Search funds are sometimes thought of as starter private-equity firms. At the outset, the principals, typically newly minted business school grads, work their business school contacts to raise about a half-million dollars to fund the search for an established company that they can buy. Once a target is located, the fund principals return to their investors to get additional money to buy the company. Most of the acquisitions have been in the service industry.

The search fund accepts an equity stake and the principals typically take management positions in the company. They work for several years on building the business, then sell and take the profit. A recent study by Stanford’s Center for Entrepreneurial Studies found that search fund investors see average returns above 37 percent. Cassutt said his firm’s returns have been even better.

“It’s been a very lucrative investment,” he said.

The gold standard in the industry is Asurion Corp., a cell phone insurance provider that was bought by a search fund in 1995 for $8 million and sold 12 years later for $4.2 billion.

Of course, there are risks. For the investors, working with young, sometimes inexperienced entrepreneurs means that no return is guaranteed; for search fund founders, entering into a bad deal – or no deal at all – could ruin their reputations before their careers even get started.

The model dates to 1984, when H. Irving Grousbeck, entrepreneur and Stanford professor, came up with the idea.

Lueck said he had heard of search funds as an undergraduate at the University of Virginia, but it wasn’t until he met Tzakis at USC that he gave the idea any serious thought. The two started looking into launching one, but found that there was not much of a network for search fund hopefuls in the L.A. area.

“We had to go out and really learn this on our own,” said Lueck, 32. “Most of the search funds that have been done have been from Stanford or Harvard. They have professors at those schools that can really connect them with other people.”

Still, Lueck and Tzakis met with more than 70 prospective investors, including TD, and raised $525,000 for Pylon’s search phase.

The fund is now looking to buy a company with a strong revenue base and growth potential. It would prefer a company in health care, insurance or environment services, but “no startups, no turnarounds, no retail, no manufacturing and distribution,” Lueck said. The firm has the ability to do a deal of up to $35 million.

Pylon is believed to be the first search fund started out of USC, while Pacific Generation is one of the only known funds started by UCLA alumni. A founder of Pacific Generation said no one at the company would comment for this article.

Rising numbers

The number of search funds is on the rise.

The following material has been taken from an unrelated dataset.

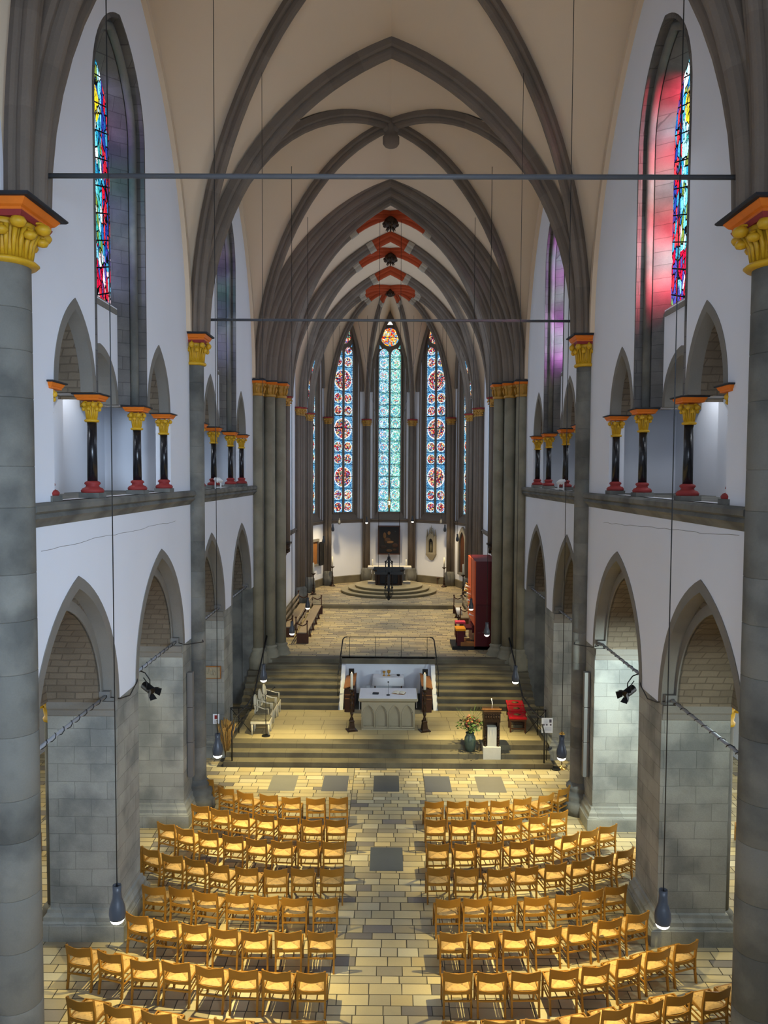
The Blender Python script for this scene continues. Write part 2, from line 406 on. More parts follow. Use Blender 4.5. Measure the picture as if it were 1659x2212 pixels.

As of 2009, according to the Stanford study, there were 41 active search funds in the United States, up from 22 in 2007 and 12 in 2005.

Rich Kelley, a principal and co-founder of Search Fund Partners, a Menlo Park private-equity firm investing in deals sourced through search funds, said the concept is “getting more popular with the entrepreneurial community and it’s getting more popular with the investment community.”

“It’s definitely a little, tiny, specific niche, but it’s growing,” Kelley said.

Since starting his firm nine years ago, he said he has seen a number of business schools begin to incorporate the concept into their curricula and has been fielding more frequent inquiries from new funds looking for capital.

“Since we have been doing this, I’d say the number of searchers that has approached us has quintupled,” he said.